DoT makes amendments in the license for procurement of telecom equipment

On March 10, the Department of Telecommunications (DoT) had made amendments to the Unified Access Service License hence making it compulsory the use of equipment that is coming from trusted sources only, and this starts from June 15, 2021.
According to DoT, through Designated Authority, the government will now have the right to put forth conditions regarding the procurement of Telecom equipment taking into consideration factors such as the defense of the country, matters related to national security. It was reported that the categories of equipment for which the security in terms of trusted sources will be applicable will be notified by the Designated Authority. Furthermore, DoT also mentioned that starting June 15, 2021, the licensee will connect only trusted products in its network and will have to take permission from designated authority before any up-gradation of an existing network or utilizing telecom equipment that is not designated as trusted products. These directions are not meant to be affecting the current Annual Maintenance Contracts. The licensee should abide by the guidelines for effective control of telecom networks and enhanced supervision, under the guidelines to be issued by the licensor soon. The move is rumored to be aiming at excluding vendors like Huawei and ZTE, which are Chinese telecom gear vendors. The amendments have been made to avoid telcos from gaining hear from untrustworthy vendors.

Impact Of This Amendment
According to experts, the decision will lead to an increase in the capital expenditure of operators and might also pave a way for companies to hike tariffs. According to Prashant Singhal, who is an EY Emerging Markets Technology, Media & Entertainment and Telecommunications (TMT) Sector Leader, These guidelines of getting equipment from trusted sources only will help in securing the country’s digital infrastructure, he thinks of this step as a very useful step as it will not only enhance the domestic manufacturing ecosystem and help in advancing the ‘Atmanirbhar Vision’ but will also help in bringing vendor diversity. But if we look at it from the sector’s point of view, it will impact it in terms of having bearing on Capex, the cost of deploying networks, which depends on the permissible list of notified vendors.

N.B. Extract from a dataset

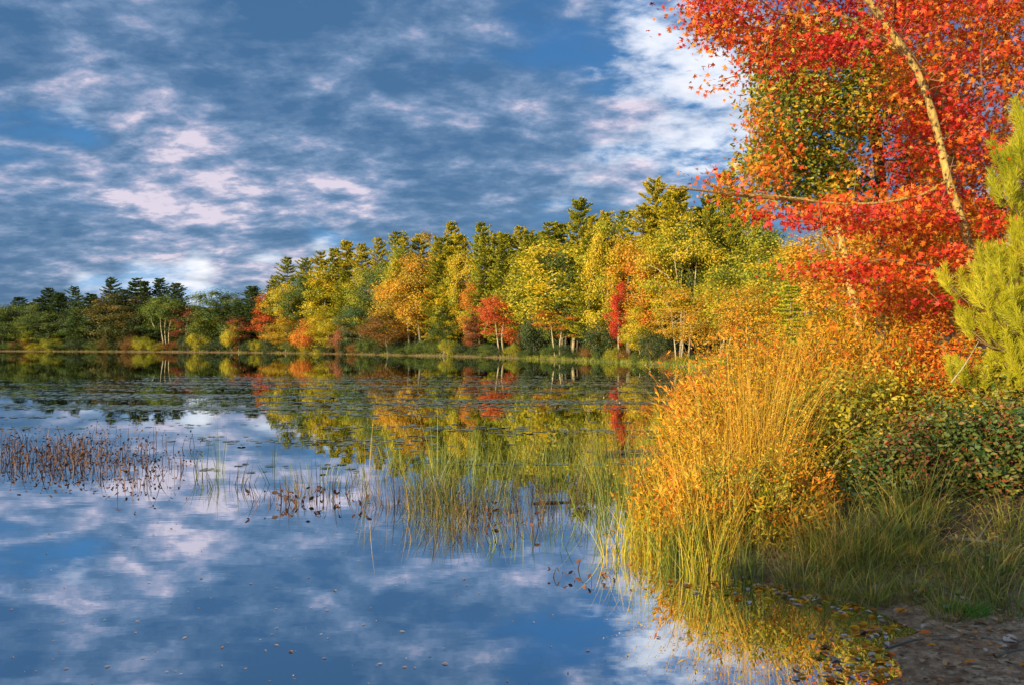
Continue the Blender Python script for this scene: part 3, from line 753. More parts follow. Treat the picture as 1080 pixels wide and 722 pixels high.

What becomes important to notice is here that it is not the only time the government has tried to make attempts in keeping the Chinese firms and companies out of India’s tech space. In November 2020, the Ministry of Electronics and Information Technology had blocked 53 Chinese apps in June 2020 under section 69A of the Information Technology Act, this was also followed by when 118 more apps were blocked in September 2020 and 43 other apps in November 2020. Currently, in total, the government has banned almost 220 Chinese apps including popular apps such as PUBG, TikTok, Shein, etc.
The Reason For This Ban
The government had said that they had been receiving complaints from various sources with regards to the misuse of a few mobile apps, which are available on android and iOs, to steal users’ data and transmitting to servers that are based outside India. The tension between the two countries had been on a rise concerning the constant battles along the Himalayan border. In June, we also witnessed a fatal clash between the two countries in the Ladakh region which had lead to the deaths of about 20 Indian soldiers. To add to this blocking of apps and constant disputes at the border, India has also reduced the amount of economic dependency that it had with China. Earlier in 2020, the country had also strengthened its rules for foreign investment to prevent Chinese companies from takeover Indian companies and also increased visas for Chinese businessmen and academics.
Coming back to the amendment that has been made to exclude Chinese vendors, the government, in December, made a statement that it will prepare a list of trusted sources, a move that aims at preventing the threat of Chinese equipment following the approved National Security Directive for telecom. As a part of it, the National Cyber Security Coordinator will be called as the designated authority and will describe the list of sources.
The move is expected to prevent the Chinese vendors from the 4G expansion space after purchasing a spectrum worth Rs. 78,000 crore by telecom companies.